Principle:Mlflow Mlflow Metric Logging
| Knowledge Sources | |
|---|---|
| Domains | ML_Ops, Experiment_Tracking |
| Last Updated | 2026-02-13 20:00 GMT |
Overview
Recording numeric performance measurements over the course of a training run to enable evaluation, comparison, and convergence monitoring.
Description
Metrics are the quantitative observations that measure how well a model performs. They are the primary output of the training process from an experiment tracking perspective: loss values, accuracy scores, F1 measures, AUC, RMSE, and any other numeric indicator that reflects model quality or training progress. Unlike parameters (which are fixed inputs), metrics are dynamic outputs that may change at every training step or evaluation checkpoint.
A distinguishing feature of metrics in experiment tracking is their temporal dimension. Metrics are not merely point-in-time values; they form time series indexed by a step counter and a timestamp. This allows practitioners to visualize training curves, detect overfitting by comparing training and validation metrics over epochs, and identify the point at which convergence occurs. The step dimension is particularly important for iterative training algorithms where the metric value at step 100 has a fundamentally different meaning than the value at step 1000.
Metric logging also supports comparison across runs. By recording the same metric keys across multiple runs with different configurations, practitioners can build comparison tables and charts that reveal which hyperparameter settings produce the best outcomes. This cross-run comparison is one of the most valuable capabilities of any experiment tracking system.
Usage
Log metrics after computing them during or after training. For iterative training, log metrics at each epoch or evaluation interval with an appropriate step value to build training curves. Log final evaluation metrics at the end of the run for summary comparison. Use batch metric logging when multiple metrics are computed simultaneously. Enable asynchronous logging in performance-sensitive training loops where blocking on network I/O is unacceptable.
Theoretical Basis
Metric logging implements a time-indexed observation record pattern:
Multi-dimensional Identity: Each metric observation is identified by a composite key: the metric name, the step number, and the timestamp. This allows the same metric name to carry multiple values over time without overwriting previous observations. The step typically corresponds to a training epoch, batch number, or evaluation iteration.
Numeric Constraint: Metric values are restricted to floating-point numbers. This constraint enables the tracking system to provide aggregation functions (min, max, mean), sorting, and chart rendering without needing to handle arbitrary data types. Special values such as positive and negative infinity may be clamped to the representable range of the backend store.
Append-Only Semantics: Unlike parameters, metrics support multiple values for the same key within a single run (distinguished by step). Each logging call appends a new observation rather than replacing the previous one.
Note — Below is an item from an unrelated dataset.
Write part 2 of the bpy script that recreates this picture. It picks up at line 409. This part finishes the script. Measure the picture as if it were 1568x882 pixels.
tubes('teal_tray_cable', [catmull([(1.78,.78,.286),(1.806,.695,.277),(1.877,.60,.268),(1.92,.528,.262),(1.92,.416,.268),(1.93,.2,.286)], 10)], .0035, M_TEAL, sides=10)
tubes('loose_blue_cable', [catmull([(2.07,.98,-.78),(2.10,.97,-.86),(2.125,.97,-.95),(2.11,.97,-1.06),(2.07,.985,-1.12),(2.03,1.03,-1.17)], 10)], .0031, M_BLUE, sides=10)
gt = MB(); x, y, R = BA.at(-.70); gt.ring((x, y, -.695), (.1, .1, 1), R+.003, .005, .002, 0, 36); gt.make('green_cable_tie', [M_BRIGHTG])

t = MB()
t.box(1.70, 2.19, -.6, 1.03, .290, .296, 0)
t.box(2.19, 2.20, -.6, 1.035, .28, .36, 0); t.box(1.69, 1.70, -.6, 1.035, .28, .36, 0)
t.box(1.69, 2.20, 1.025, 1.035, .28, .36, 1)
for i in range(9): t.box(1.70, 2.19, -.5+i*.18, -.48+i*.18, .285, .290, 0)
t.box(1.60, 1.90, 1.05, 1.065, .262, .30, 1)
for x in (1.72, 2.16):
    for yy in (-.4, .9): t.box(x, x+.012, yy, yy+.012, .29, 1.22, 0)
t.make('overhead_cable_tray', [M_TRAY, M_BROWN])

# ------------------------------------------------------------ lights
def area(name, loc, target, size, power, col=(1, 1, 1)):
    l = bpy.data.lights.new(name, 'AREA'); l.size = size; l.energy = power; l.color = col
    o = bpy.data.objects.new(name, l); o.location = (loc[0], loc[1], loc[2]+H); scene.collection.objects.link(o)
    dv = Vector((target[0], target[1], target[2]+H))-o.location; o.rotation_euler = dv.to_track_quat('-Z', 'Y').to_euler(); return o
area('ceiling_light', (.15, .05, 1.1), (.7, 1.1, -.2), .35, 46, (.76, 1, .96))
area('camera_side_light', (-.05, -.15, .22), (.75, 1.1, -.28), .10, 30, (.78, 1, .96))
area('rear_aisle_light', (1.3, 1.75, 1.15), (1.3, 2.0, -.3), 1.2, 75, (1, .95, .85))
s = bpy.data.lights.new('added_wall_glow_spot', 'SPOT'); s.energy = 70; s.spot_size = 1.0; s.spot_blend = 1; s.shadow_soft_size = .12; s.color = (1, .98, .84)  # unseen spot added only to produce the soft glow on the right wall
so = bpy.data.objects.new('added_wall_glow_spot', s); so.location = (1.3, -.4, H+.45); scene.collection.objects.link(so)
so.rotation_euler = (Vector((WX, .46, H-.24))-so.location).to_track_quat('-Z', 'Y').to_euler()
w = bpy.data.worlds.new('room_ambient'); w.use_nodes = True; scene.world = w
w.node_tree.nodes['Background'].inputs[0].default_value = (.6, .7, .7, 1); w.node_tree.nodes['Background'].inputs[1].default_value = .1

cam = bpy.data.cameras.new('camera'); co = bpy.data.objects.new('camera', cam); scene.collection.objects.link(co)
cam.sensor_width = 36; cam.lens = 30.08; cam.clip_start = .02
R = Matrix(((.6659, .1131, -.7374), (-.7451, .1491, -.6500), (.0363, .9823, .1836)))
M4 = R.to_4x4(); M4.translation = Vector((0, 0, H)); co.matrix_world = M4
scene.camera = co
This append-only model naturally captures the training trajectory.
Model and Dataset Association: Metrics can optionally be associated with a specific model version or dataset, enabling fine-grained performance tracking across different model checkpoints and evaluation datasets within the same run.
Batch and Asynchronous Operations: Multiple metrics can be logged in a single batch call, reducing overhead. Asynchronous logging decouples the training loop from the I/O latency of the tracking backend, returning a future that the caller can optionally await.